Promptly police went to work. Army sappers were rushed to clear away a ten-foot mass of debris. To forestall alarm or to help the search for dynamiters, blacked-out Munich was suddenly lit up. Someone started a wildfire rumor that lights meant peace: the Netherlands-Belgium offer had taken effect. Soon Germany's second hysterical false armistice was in full celebration. Police angrily cleared the streets and killed the hope.
Police Chief Heinrich Himmler announced a reward of $320,000 for information leading to apprehension of the culprits, and a private citizen added $40,000. All the world's question: who were the plotters?
Was the job pulled off, as official Germany bitterly charged, by the British secret service? Probably not. Britain's intelligence officers are bright enough to know that assassinating Hitler would only serve to glorify him as a martyr.

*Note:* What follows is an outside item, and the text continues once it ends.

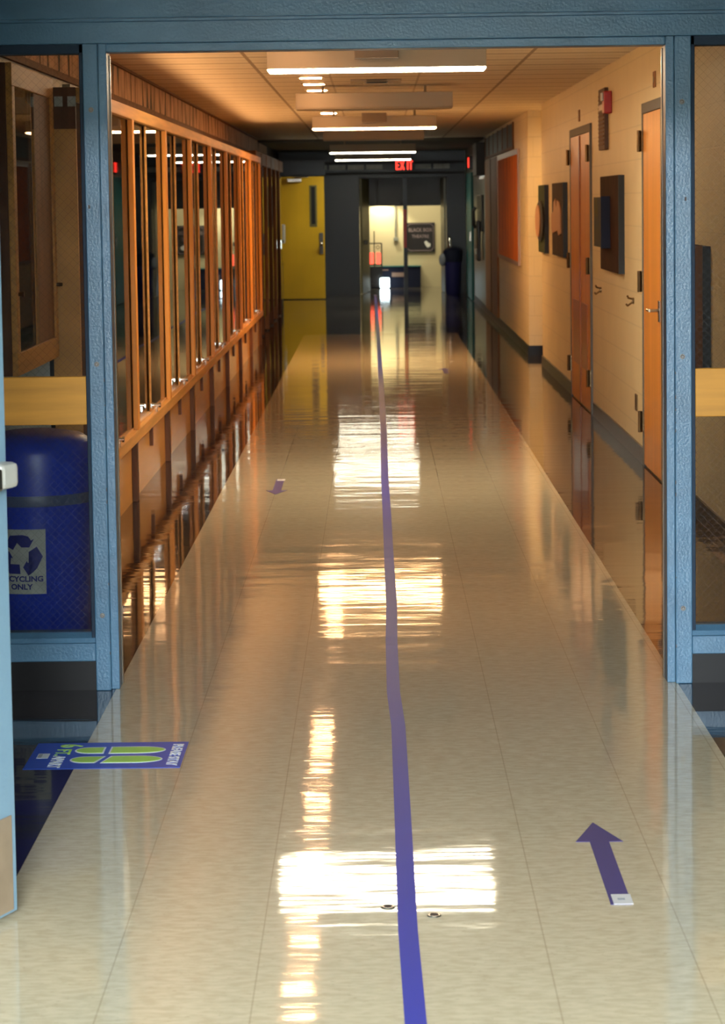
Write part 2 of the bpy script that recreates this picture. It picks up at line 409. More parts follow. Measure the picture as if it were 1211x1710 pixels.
for s, xo, n_ in ((-1, -.937, 1), (1, 1.024, 2)):
    a, b = sorted((xo, s * 2.2)); wd = sthing('window_%d' % n_, ((a + b) / 2, FY, 0))
    obj('kick_base', B(a, b, FY + .012, FY + .13, 0, .098), 'black', wd)
    bm = nb(); box(bm, a, b, FY, FY + .14, .098, .158, .003)
    prism(bm, [(FY + .012, .158), (FY + .10, .158), (FY + .10, .187), (FY + .045, .187), (FY + .018, .172)], 0, a, b)
    obj('bottom_rail', bm, 'blue', wd)
    bm = nb(); a2, b2 = sorted((xo - s * .002, xo + s * .014)); box(bm, a2, b2, FY + .02, FY + .10, .158, 2.112, .002); box(bm, a, b, FY + .02, FY + .10, 2.082, 2.1125, .002)
    obj('glazing_stop', bm, 'stop_shade', wd)
    a3, b3 = sorted((xo + s * .014, s * 2.2))
    obj('wired_glass', B(a3, b3, FY + .056, FY + .062, .18, 2.09), 'wired', wd)
    obj('crash_board', B(a3, b3, FY + .022, FY + .0555, .878, 1.036, bev=.003), 'golden', wd)

# ------------------------------------------------------------------ near door leaf at the left edge
dr = sthing('door_4', (-1.20, 4.30, 0))
ux = Vector((.36, .845, 0)).normalized(); nx = Vector((ux.y, -ux.x, 0))   # along the leaf, and its face normal (towards +x)
E_ = Vector((-.825, 5.147, 0)); Wd = .93; th = .045
def leaf(name, u0, u1, z0, z1, d0, d1, m, bev=.002, smooth=False):
    bm = nb(); box(bm, u0, u1, d0, d1, z0, z1, bev)
    for v in bm.verts:
        p = E_ - ux * (-v.co.x) * 1 if False else E_ + ux * v.co.x + nx * v.co.y
        v.co = Vector((p.x, p.y, v.co.z))
    return obj(name, bm, m, dr)
leaf('leaf', -Wd, 0, .012, 2.12, -th, 0, 'blue_door', .003)
leaf('kick_plate', -Wd + .03, -.020, .02, .235, 0, .003, 'tan_metal', .0008)
pb = leaf('panic_bar', -Wd + .1, -.10, .975, 1.025, .014, .055, 'steel', .006)
leaf('bar_end_housing', -.10, -.028, .976, 1.033, 0, .052, 'cast_alu', .012)
leaf('hinge', -Wd - .004, -Wd + .012, 1.8, 1.91, -.012, .012, 'steel', .002)

# ------------------------------------------------------------------ trophy case on the left
XC = -1.28
tc = thing('trophy_case', 'long orange wood trophy case with tall sliding glass panes along the left wall', 'display case', (-1.45, 18.4, 0))
Y0, Y1 = 10.53, 26.35
obj('top_rail', B(XC - .03, XC, 10.33, Y1 + .12, 2.045, 2.112, bev=.004), 'wood_h', tc)
obj('top_board', B(-1.65, XC - .03, 10.33, Y1 + .12, 2.075, 2.112), 'brown', tc)
obj('bottom_rail', B(XC - .03, XC, 10.33, Y1 + .12, .330, .392, bev=.004), 'wood_h', tc)
obj('sill', B(XC - .10, XC - .028, 10.33, Y1 + .12, .36, .402, bev=.003), 'wood_lt', tc)
obj('case_floor', B(-1.64, XC - .10, 10.4, Y1, .36, .38), 'wood_base', tc)
obj('back_panel', B(-1.648, -1.63, 10.4, Y1, .36, 2.075), 'cork', tc)
obj('base_panel', B(-1.345, -1.325, 10.33, Y1 + .12, 0, .332), 'wood_base', tc)
ms = [10.53 + 1.977 * k for k in range(9)]
for k, y in enumerate(ms):
    bm = nb(); box(bm, XC - .028, XC - .001, y - .055, y + .035, .39, 2.048, .003); mu = obj('mullion', bm, 'wood', tc)
    obj('glass_stop', B(XC - .055, XC - .030, y - .030, y + .015, .40, 2.05, bev=.002), 'panel', tc)
    obj('side_stile', B(XC - .062, XC - .030, y + .016, y + .05, .40, 2.05, bev=.002), 'wood', tc)
    obj('base_leg', B(-1.325, -1.295, y - .03, y + .05, 0, .33, bev=.003), 'brown', tc)
    if k < 8:
        yn = ms[k + 1]; c = y + .99
        obj('glass_pane', B(XC - .052, XC - .046, y + .03, c + .03, .402, 2.045), 'glass_case', tc)
        obj('glass_pane', B(XC - .038, XC - .032, c - .03, yn - .03, .402, 2.045), 'glass_case', tc)
        pe = obj('pane_edge', B(XC - .040, XC - .028, c - .036, c - .022, .402, 2.045, bev=.002), 'wood_h', tc)
        bm = nb(); cyl(bm, (XC - .03, c, .435), (XC + .012, c, .435), .011, seg=14); cyl(bm, (XC + .012, c, .435), (XC + .022, c, .435), .015, seg=14)
        box(bm, XC - .034, XC - .022, c - .045, c + .045, .422, .447, .002); box(bm, XC - .01, XC + .004, c - .006, c + .006, .395, .43, .001)
        obj('lock', bm, 'chrome', pe)
        obj('base_block', B(-1.325, -1.305, c - .02, c + .02, .20, .33, bev=.002), 'brown', tc)
obj('end_board', B(-1.43, XC - .03, 10.315, 10.345, .15, 1.93), 'ochre', tc)
obj('end_top_board', B(-1.65, XC - .03, 10.31, 10.345, 1.93, 2.112), 'brown', tc)
obj('end_stile', B(-1.65, -1.45, 10.315, 10.345, 0, 1.93), 'white', tc)
obj('end_gap_board', B(-1.45, -1.43, 10.32, 10.345, 0, 1.93), 'void', tc)
for x in (-1.383, -1.325):
    obj('paper_square', B(x - .018, x + .018, 10.305, 10.31, 2.028, 2.072), 'label', tc)

# darker glazed cabinet further down
dc = thing('dark_cabinet', 'dark brown glazed cabinet beyond the far end of the trophy case', 'cabinet', (-1.5, 30, 0))
obj('carcass', B(-1.648, -1.40, 26.7, 34.6, .02, 2.2), 'brown', dc)
for k in range(6):
    y = 26.75 + 1.28 * k
    obj('stile', B(-1.40, -1.345, y, y + .09, .02, 2.2, bev=.004), 'brown' if k % 2 else 'panel', dc)
    obj('glass_pane', B(-1.375, -1.368, y + .09, y + 1.28, .2, 2.05), 'glass', dc)
    if k == 5: obj('handle', B(-1.345, -1.325, y + .03, y + .05, .95, 1.08, bev=.004), 'chrome', dc)
obj('header', B(-1.41, -1.35, 26.7, 34.6, 2.05, 2.2), 'brown', dc)

# wall-mounted notice cabinet behind the left sidelight
wc = thing('notice_cabinet', 'wooden wall cabinet with glass door hanging behind the left wired sidelight', 'cabinet', (-1.52, 9.7, .93))
obj('body', B(-1.648, -1.425, 9.10, 10.27, .93, 2.15, bev=.004), 'brown', wc)
bm = nb(); box(bm, -1.425, -1.40, 9.10, 10.27, 2.06, 2.15, .003); box(bm, -1.425, -1.40, 9.10, 10.27, .93, 1.02, .003)
box(bm, -1.425, -1.40, 9.10, 9.17, 1.02, 2.06, .003); box(bm, -1.425, -1.40, 10.21, 10.27, 1.02, 2.06, .003)
wf = obj('door_frame', bm, 'wood_h', wc)
obj('door_panel', B(-1.425, -1.41, 9.72, 10.21, 1.02, 2.06), 'panel', wf)
obj('glass_pane', B(-1.412, -1.406, 9.17, 9.72, 1.02, 2.06), 'glass', wf)
bm = nb(); box(bm, -1.424, -1.42, 9.2, 9.7, 1.05, 1.85)
obj('dark_notice', bm, 'void', wc)
for z in (1.25,):
    bm = nb(); cyl(bm, (-1.40, 9.14, z), (-1.385, 9.14, z), .008, seg=12); cyl(bm, (-1.385, 9.14, z), (-1.378, 9.14, z), .011, seg=12); obj('knob', bm, 'bronze', wf)
bm = nb(); cyl(bm, (-1.40, 10.24, 1.25), (-1.375, 10.24, 1.25), .008, seg=12); obj('latch', bm, 'bronze', wf)

# ------------------------------------------------------------------ recycling bin
bx, by = -1.215, 8.22
rb = thing('recycling_bin', 'round blue recycling bin with white label behind the left sidelight', 'recycling bin', (bx, by, 0))
prof = [(.172, .0), (.18, .01), (.205, .50), (.212, .555), (.207, .56)]
obj('body', lathe(nb(), prof, bx, by), 'bin', rb, smooth=True)
obj('rim', lathe(nb(), [(.20, .553), (.219, .556), (.222, .575), (.218, .592), (.20, .594)], bx, by), 'bin_rim', rb, smooth=True)
obj('lid', lathe(nb(), [(.214, .592), (.216, .66), (.213, .735), (.203, .765), (.165, .79), (.09, .803), (.02, .806)], bx, by), 'bin', rb, smooth=True)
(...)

Was it a hoax, as the French charged, a fake accident staged and executed by Hitler's own henchmen to bring the Führer close to martyrdom and thus rally waning popular support for the regime? Was it another Reichstag fire? What about the mysterious and providential changes in plan? What about the fact that not a single big-shot Nazi remained in the beer hall even though the Führer's prompt departure was unforeseen? Despite these startling coincidences, this theory was hardly more credible than the German charge that Winston Churchill sank the Athenia.
Until war's end there will probably be only clues to the Bürgerbräu bombing (such as whether Heinrich Himmler's Gestapo is purged). Everyone, especially in Germany, had a guess. Two facts were glaringly clear:
1) Someone on the inside had a hand in the affair. All was far from well in self-encircled Germany last week, and in the beer-hall gathering there were old-line Nazis, bred on anti-Communist doctrine and bitter about the Russian pact; ambitious, frustrated Party chiefs; veterans still rankling over such ruthless purges as that of Ernst Roehm.
2) Germany, both official and otherwise, was frankly puzzled. Police were unwontedly vague. No concerted, planned roundup of any suspected group ensued. Arrests in Munich were numerous but unsystematic: the police, evidently not knowing whom to arrest, clapped this & that one into jailamong them two American reporters, Chicago Tribune's Ernest Pope and John Raleigh.